The implication for creators is that being on these platforms with a complete, updated profile is essentially free distribution. Many creators are either not on these platforms at all, or have profiles with stale data and missing demographics. The brands using these platforms outnumber the brands doing organic discovery on Instagram.

Agencies and management firms

Brand-side agencies and creator management firms produce deal flow that never appears in any creator's inbox directly. A brand engages an agency to run an influencer campaign. The agency reaches out to creators they have working relationships with. The brand never makes the discovery. The agency does.

The implication is that being known by relevant agencies in your category is a major source of deal flow that is invisible from outside the industry. Building relationships with creator management firms and brand-side talent agencies in your vertical (even if you are not signed with one) puts you on the consideration list when they are sourcing for campaigns.

Direct platform tools

Instagram and TikTok both have native discovery tools that brands use. Instagram's Brand Collabs Manager lets brands search creators by demographic and engagement criteria. TikTok's Creator Marketplace serves the same function. YouTube's BrandConnect operates similarly for video creators.
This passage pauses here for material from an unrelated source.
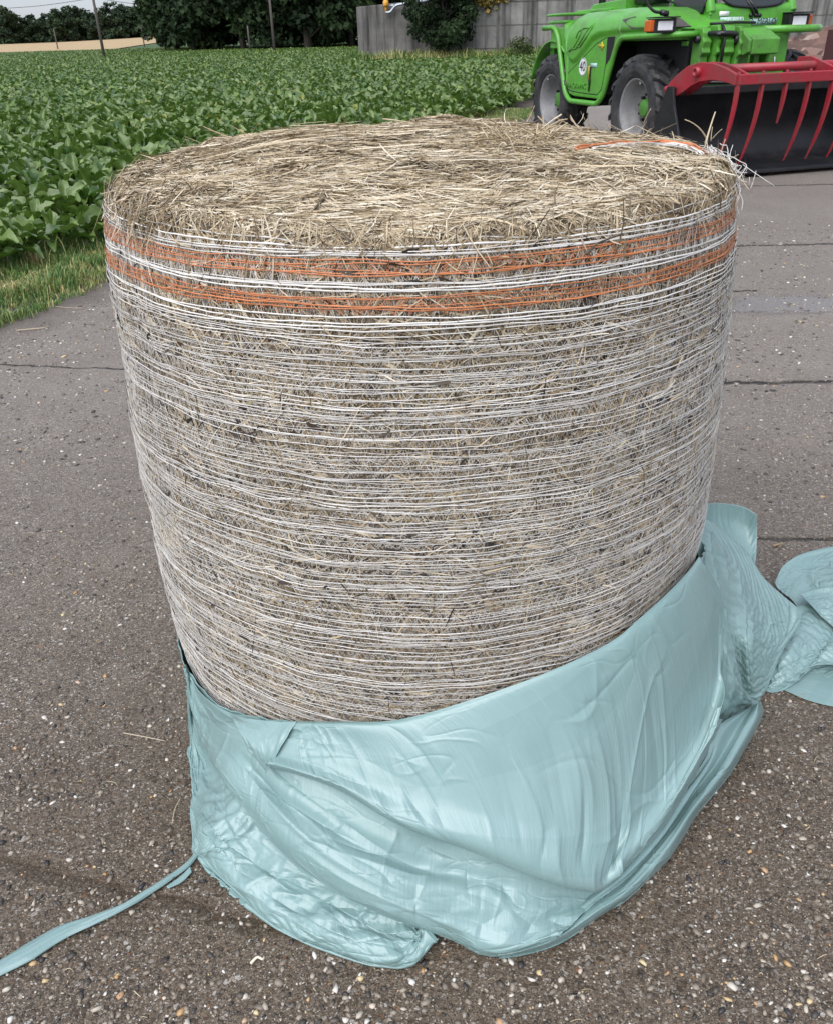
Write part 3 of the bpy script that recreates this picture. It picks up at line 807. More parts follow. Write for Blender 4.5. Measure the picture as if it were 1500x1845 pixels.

These platforms have specific eligibility requirements (typically minimum follower thresholds and account standing requirements). Creators who qualify and have not enrolled are missing direct platform-driven brand outreach. Setup takes 15 minutes and the upside is meaningful.

Inbound from organic content

The classic mechanism. A brand-side marketer sees your post, taps into your profile, finds your contact information in your bio, and emails you. This still works at scale, but it requires three things most creators do not optimize for: a clear and visible business email in your bio, a recent post that signals you produce sponsored work professionally, and an obvious media kit accessible from your bio.
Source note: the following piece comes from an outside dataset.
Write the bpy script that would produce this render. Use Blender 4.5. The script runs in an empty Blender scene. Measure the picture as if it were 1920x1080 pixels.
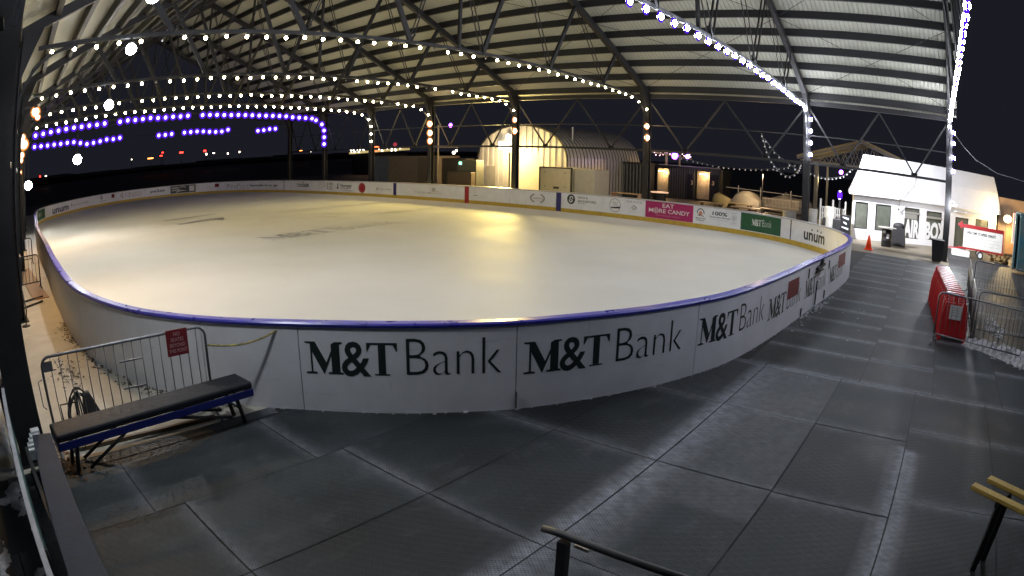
import bpy, math, random
from mathutils import Vector, Matrix
R = random.Random(7)
rad = math.radians
scn = bpy.context.scene
col = scn.collection

# ------------------------------------------------------------------ camera
H = 3.124
yaw, pitch, roll = 0.89424, 0.20781, 0.01879
cy, sy, cp, sp = math.cos(yaw), math.sin(yaw), math.cos(pitch), math.sin(pitch)
F = Vector((sy*cp, cy*cp, -sp)); Rt = Vector((cy, -sy, 0)); Up = Rt.cross(F)
r2 = Rt*math.cos(roll) + Up*math.sin(roll); u2 = Up*math.cos(roll) - Rt*math.sin(roll)
cd = bpy.data.cameras.new("camera"); cam = bpy.data.objects.new("camera", cd); col.objects.link(cam)
m = Matrix.Identity(4)
for i in range(3):
    m[i][0] = r2[i]; m[i][1] = u2[i]; m[i][2] = -F[i]
m.translation = Vector((0, 0, H)); cam.matrix_world = m
cd.type = 'PANO'; cd.sensor_width = 36; cd.sensor_height = 20.25; cd.sensor_fit = 'HORIZONTAL'
cd.clip_start = 0.05; cd.clip_end = 3000
K = dict(panorama_type='FISHEYE_LENS_POLYNOMIAL', fisheye_fov=rad(180), fisheye_polynomial_k0=0.0,
         fisheye_polynomial_k1=-0.81980/18.75, fisheye_polynomial_k2=0.0,
         fisheye_polynomial_k3=-0.07863/18.75**3, fisheye_polynomial_k4=0.0)
for k, v in K.items():
    for holder in (cd, getattr(cd, 'cycles', None)):
        try: setattr(holder, k, v)
        except Exception: pass
scn.camera = cam
# ------------------------------------------------------------------ world / exposure
w = bpy.data.worlds.new("World"); scn.world = w; w.use_nodes = True
nt = w.node_tree; bg = nt.nodes['Background']
sky = nt.nodes.new('ShaderNodeTexSky'); sky.sky_type = 'NISHITA'; sky.sun_disc = False
sky.sun_elevation = rad(-12); sky.sun_rotation = rad(95); sky.altitude = 10
add = nt.nodes.new('ShaderNodeMixRGB'); add.blend_type = 'ADD'; add.inputs[0].default_value = 1
add.inputs[2].default_value = (0.082, 0.086, 0.125, 1)
dim = nt.nodes.new('ShaderNodeMixRGB'); dim.blend_type = 'MULTIPLY'; dim.inputs[0].default_value = 1; dim.inputs[2].default_value = (.25,.25,.25,1)
nt.links.new(sky.outputs[0], dim.inputs[1]); nt.links.new(dim.outputs[0], add.inputs[1]); nt.links.new(add.outputs[0], bg.inputs[0]); bg.inputs[1].default_value = 0.09
scn.view_settings.view_transform = 'Standard'; scn.view_settings.look = 'None'
scn.view_settings.exposure = 0.52; scn.view_settings.gamma = 1
cy_ = scn.cycles
cy_.use_denoising = True; cy_.max_bounces = 5; cy_.diffuse_bounces = 3; cy_.glossy_bounces = 3
cy_.sample_clamp_indirect = 3.0; cy_.sample_clamp_direct = 0; cy_.use_light_tree = True
cy_.caustics_reflective = False; cy_.caustics_refractive = False; cy_.blur_glossy = 1.0

# ------------------------------------------------------------------ helpers
def mat(name, c, rough=.6, metal=0, noise=.12, scale=6, bump=0, bscale=40, c2=None, emit=None, es=0, spec=.5, sc3=None):
    m = bpy.data.materials.new(name); m.use_nodes = True; n = m.node_tree; b = n.nodes['Principled BSDF']
    b.inputs['Roughness'].default_value = rough; b.inputs['Metallic'].default_value = metal
    b.inputs['Specular IOR Level'].default_value = spec
    c = tuple(c) + (1,)
    d = tuple(c2)+(1,) if c2 else tuple(x*(1-noise*2.2) for x in c[:3])+(1,)
    if noise or c2:
        tc = n.nodes.new('ShaderNodeTexCoord'); mp = n.nodes.new('ShaderNodeMapping')
        if sc3: mp.inputs['Scale'].default_value = sc3
        no = n.nodes.new('ShaderNodeTexNoise'); no.inputs['Scale'].default_value = scale; no.inputs['Detail'].default_value = 7
        no.inputs['Roughness'].default_value = .65
        rp = n.nodes.new('ShaderNodeValToRGB'); rp.color_ramp.elements[0].position = .32; rp.color_ramp.elements[1].position = .68
        rp.color_ramp.elements[0].color = d; rp.color_ramp.elements[1].color = c
        L = n.links.new; L(tc.outputs['Object'], mp.inputs[0]); L(mp.outputs[0], no.inputs[0]); L(no.outputs[0], rp.inputs[0]); L(rp.outputs[0], b.inputs['Base Color'])
        rr = n.nodes.new('ShaderNodeMapRange'); rr.inputs[3].default_value = max(.03, rough-.12); rr.inputs[4].default_value = min(1, rough+.12)
        L(no.outputs[0], rr.inputs[0]); L(rr.outputs[0], b.inputs['Roughness'])
        if bump:
            n2 = n.nodes.new('ShaderNodeTexNoise'); n2.inputs['Scale'].default_value = bscale; n2.inputs['Detail'].default_value = 4
            bp = n.nodes.new('ShaderNodeBump'); bp.inputs['Strength'].default_value = bump; bp.inputs['Distance'].default_value = .02
            L(mp.outputs[0], n2.inputs[0]); L(n2.outputs[0], bp.inputs['Height']); L(bp.outputs[0], b.inputs['Normal'])
    else:
        b.inputs['Base Color'].default_value = c
    if emit:
        b.inputs['Emission Color'].default_value = tuple(emit)+(1,); b.inputs['Emission Strength'].default_value = es
    return m

def glow(name, c, s, sample=True):
    m = bpy.data.materials.new(name); m.use_nodes = True; n = m.node_tree
    for x in list(n.nodes): n.nodes.remove(x)
    e = n.nodes.new('ShaderNodeEmission'); e.inputs[0].default_value = tuple(c)+(1,); e.inputs[1].default_value = s
    o = n.nodes.new('ShaderNodeOutputMaterial'); n.links.new(e.outputs[0], o.inputs[0])
    if not sample: m.cycles.emission_sampling = 'NONE'
    return m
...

The friction kills inbound. If a brand marketer has to dig for your email, they will not. If your most recent posts do not look like sponsored-quality work, they will pass. If they cannot find a media kit in 30 seconds, they will move on to another creator.
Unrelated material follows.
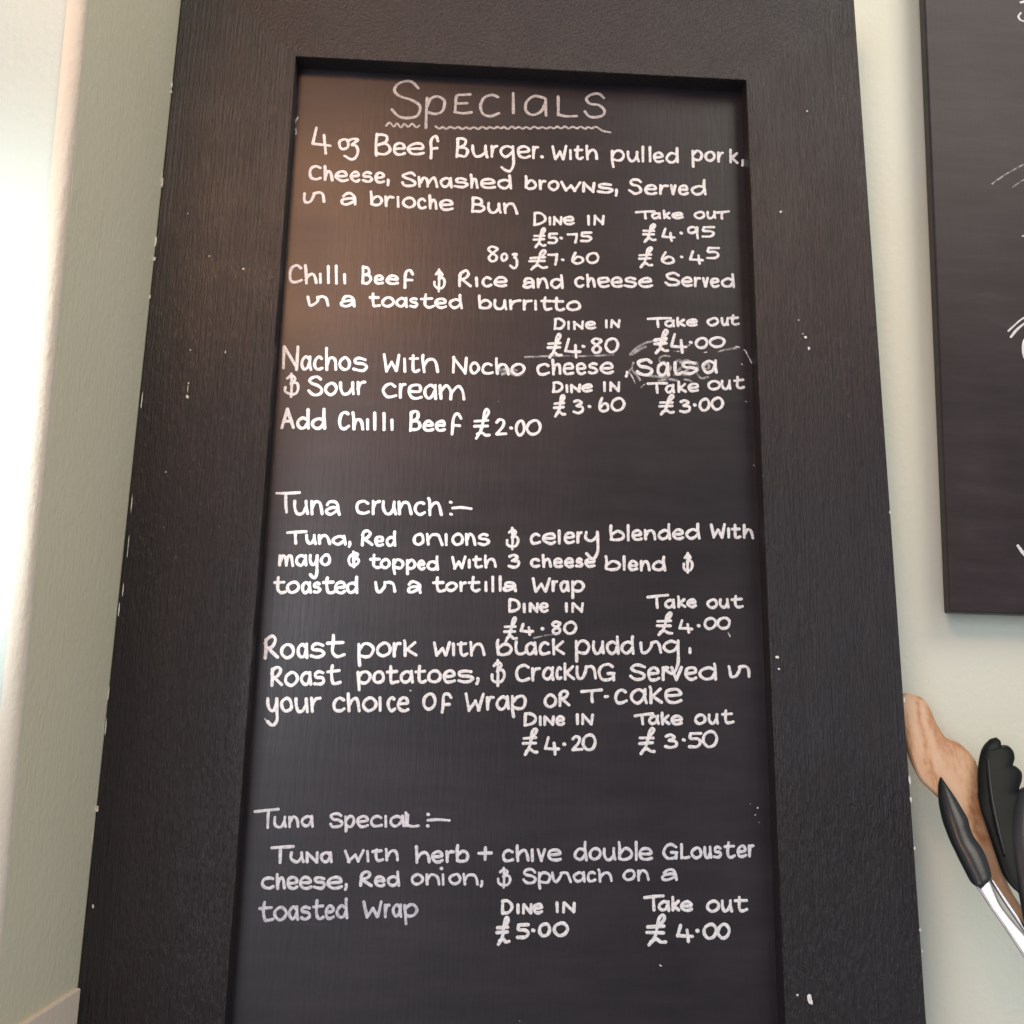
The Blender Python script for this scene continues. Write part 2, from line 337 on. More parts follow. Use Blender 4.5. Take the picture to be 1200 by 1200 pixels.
# ------------------------------------------------------------------ handwriting
# glyph strokes: C smooth, L straight; x 0..1 over the letter, y 0 baseline, 1 x-height, 2 ascender, -1 descender;
# capitals and figures (CAPS) use y 0..1 over their own height
GL = {
 'a': 'C .88,.80 .52,1 .1,.72 .06,.3 .35,0 .7,.15 .92,.6;L .93,1 .93,.5 1,0',
 '@': 'C .12,.72 .32,.97 .66,1 .9,.72 .94,.3 .98,0;C .9,.52 .5,.55 .1,.38 .08,.1 .4,0 .9,.3',
 'b': 'L .04,2 .04,1 .06,.1;C .06,.12 .4,0 .85,.12 1,.5 .8,.9 .45,.95 .06,.55',
 'c': 'C .92,.85 .6,1 .2,.85 .03,.45 .2,.08 .6,0 1,.14',
 'd': 'C .88,.82 .5,.98 .1,.72 .05,.3 .35,0 .7,.12 .92,.5;L .93,2 .93,1 1,0',
 'e': 'C .06,.5 .5,.5 .95,.58 .85,.9 .5,1 .12,.8 .02,.4 .25,.04 .65,-.02 1,.1',
 'f': 'C 1,1.25 .8,1.7 .5,1.6 .36,1.1 .36,.4 .3,-1;L .32,.5 .9,.5',
 'g': 'C .88,.85 .5,1 .1,.75 .06,.35 .35,.05 .7,.2 .93,.6;C .94,1 .96,0 .94,-.6 .7,-1 .35,-1 .04,-.75',
 'h': 'L .04,2 .06,1 .1,0;C .1,.35 .35,.85 .7,.95 .9,.65 1,0',
 'i': 'L .4,1 .55,0',
 'k': 'L .05,2 .06,1 .1,0;L .92,1.1 .18,.45;L .22,.5 1,0',
 'l': 'L .45,2 .5,1 .55,0',
 'm': 'L .02,1 .04,0;C .04,.4 .2,.88 .38,.95 .48,.6 .5,0;C .5,.4 .66,.88 .84,.95 .95,.6 1,0',
 'n': 'L .04,1 .08,0;C .08,.4 .35,.92 .7,.95 .9,.6 1,0',
 'o': 'O .45,1 .08,.72 .06,.28 .42,0 .88,.2 1,.6 .78,.95',
 'p': 'L .04,1 .06,0 .1,-1;C .05,.55 .35,.97 .75,1 1,.6 .8,.12 .45,0 .08,.15',
 'r': 'L .06,1 .1,0;C .1,.4 .3,.8 .6,.97 1,.98',
 's': 'C .9,.88 .5,1 .12,.85 .2,.58 .75,.5 1,.28 .75,.03 .4,0 .02,.08',
 't': 'C .36,1.9 .32,1 .32,.35 .45,.03 .7,0 1,.1;L 0,.98 .9,1.04',
 'u': 'C .04,1 .04,.45 .25,.03 .6,.05 .88,.5;L .9,1 .9,.5 1,0',
 'v': 'L .02,1 .48,0;L .48,0 1,1',
 'w': 'L .0,1 .2,0;L .2,0 .52,.6;L .52,.6 .72,0;L .72,0 1,1',
 'ɴ': 'L .04,0 .06,1;L .06,1 .92,0;L .92,0 .98,1',
 'y': 'C .04,1 .06,.45 .3,.05 .65,.15 .92,.65;C .94,1 .94,0 .93,-.6 .7,-1 .4,-1 .06,-.75',
 'z': 'C .38,.93 .65,1.02 .92,.95 .56,.45 .8,.38 .98,-.1 .85,-.8 .5,-1 .02,-.65',
 'ñ': 'C .0,1 .02,.4 .1,.03 .28,.06 .44,.5 .5,.98;C .5,.9 .62,1 .78,.98 .92,.7 1,0',
 ',': 'C .6,.3 .65,.05 .2,-.35',
 "'": 'L .4,1 .5,0',
 '.': 'D .5,.12',
 # capitals / figures
 'S': 'C .95,.83 .68,1 .3,.97 .08,.8 .25,.6 .7,.5 .98,.3 .88,.06 .5,0 .2,.05 0,.22',
 'B': 'L .1,1 .05,.5 .03,0;C .08,.93 .4,1 .75,.92 .72,.65 .2,.5;C .2,.52 .75,.5 1,.25 .75,.03 .35,0 .04,.06',
 'C': 'C .95,.88 .65,1 .25,.87 .04,.5 .15,.12 .55,0 1,.14',
 'D': 'L .08,.97 .06,.5 .02,.03;C .04,.95 .5,.97 .92,.72 .95,.35 .6,.08 .05,.02',
 'E': 'C .95,1 .5,.97 .15,.93 .05,.5 .02,.08;L .1,.5 .75,.52;L .02,.06 .5,.02 1,.04',
 'N': 'L .02,0 .07,1;L .07,1 .92,0;L .92,0 1,1',
 'R': 'L .1,.86 .06,.4 .02,0;C .02,.7 .25,.95 .65,.99 .85,.8 .6,.55 .2,.45;L .2,.46 1,.02',
 'T': 'L 0,.97 .5,.985 1,1;L .45,.98 .47,.5 .5,0',
 'A': 'L 0,0 .45,1;L .45,1 1,0;L .12,.33 .85,.33',
 'G': 'C .9,.85 .6,1 .2,.88 .03,.5 .2,.08 .55,0 .88,.15 .9,.42;L .58,.42 1,.42;L .92,.42 .95,0',
 'I': 'L .45,1 .55,0',
 'L': 'C .05,1 .05,.5 .06,.08;C .06,.08 .5,.0 1,.03',
 'O': 'O .45,1 .08,.72 .06,.28 .42,0 .88,.2 1,.6 .78,.95',
 'W': 'L .0,1 .18,0;L .18,0 .52,.55;L .52,.55 .76,0;L .76,0 1,1',
 '0': 'O .5,1 .12,.78 .02,.35 .35,.0 .8,.12 1,.55 .82,.92',
 '2': 'C .08,.8 .35,1 .75,.9 .7,.55 .1,.03;L .1,.03 1,.06',
 '3': 'C .05,.88 .5,1 .85,.8 .35,.55;C .35,.55 .95,.45 .95,.15 .5,.0 .0,.1',
 '4': 'L .22,1 .02,.36;L .02,.36 .5,.32 1,.3;L .66,.68 .7,.3 .74,0',
 '5': 'L 1,.97 .15,.95;C .15,.95 .12,.6 .7,.58 .98,.35 .7,.05 .02,.05',
 '6': 'C .3,1 .08,.6 .05,.2 .45,.0 .95,.15 .9,.5 .5,.6 .1,.3',
 '7': 'L 0,.95 .5,.96 .95,1;L .95,1 .9,.5 .8,0',
 '8': 'C .85,.9 .4,1 .1,.8 .4,.58 .85,.35 .75,.06 .35,.0 .15,.25 .5,.55 .9,.8 .85,.9',
 '9': 'C .9,.85 .5,1 .1,.85 .15,.55 .6,.5 .92,.8;L .93,.95 .95,.5 1,0',
 '£': 'C .66,.64 .95,.9 .84,1 .66,.86 .56,.55 .42,.25 .12,.0;C .22,.12 .5,.2 .75,.1 1,.1;L .05,.6 .9,.63;L 0,.41 .88,.43',
 '$': 'C .2,.78 .5,.92 .78,.78 .45,.57;C .45,.57 .88,.6 1,.38 .82,.16 .4,.12 .06,.24 .04,.44;L .5,1 .5,.5 .48,0',
 '§': 'C .75,.85 .3,.8 .05,.5 .2,.15 .7,.15 1,.35 .85,.55 .45,.45;L .5,1 .52,.5 .55,0;C .5,.95 .9,.85 .6,.55',
 '+': 'L 0,.5 1,.52;L .5,1 .5,0',
 '-': 'L 0,.5 .5,.53 1,.48',
}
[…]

Existing brand relationships

The highest-converting source of new brand deals is existing brand contacts at adjacent companies. The marketing manager you worked with at one brand has friends in marketing roles at other brands. They share creator recommendations. A short email check-in to past brand contacts asking about referrals or what they are working on is one of the highest-leverage actions a creator can take. Most creators never do this.

Outbound pitching

Direct outreach to brands is undervalued because most creators do it badly. The pitch that works is specific to the brand, references a campaign or product the brand is currently focused on, and proposes a concrete content idea rather than asking for a deal. The pitch that does not work is generic, addressed to "the marketing team", lists the creator's stats, and asks for a partnership in vague terms.

The right cadence is one to three highly targeted outbound pitches per week to brands you genuinely admire and could create native content for. Volume is a trap. Quality of fit is everything. The reply rate on truly tailored pitches is 15 to 30 percent. The reply rate on mass pitches is under 1 percent.

What to actually do

Five practical actions, in priority order. Make sure your business email is in your bio and easy to find. Build a one-page media kit and link it from your bio with a memorable short URL. Sign up for at least two influencer marketing platforms relevant to your category and complete your profile fully. Reach out to your past brand contacts with a brief check-in, asking what they are working on. Send one or two highly targeted outbound pitches per week to brands you actually want to work with.

None of this is glamorous. It is the work that separates creators who consistently land brand deals from creators who hope something will come their way. Discovery is a system. Build the system once and it produces deal flow indefinitely.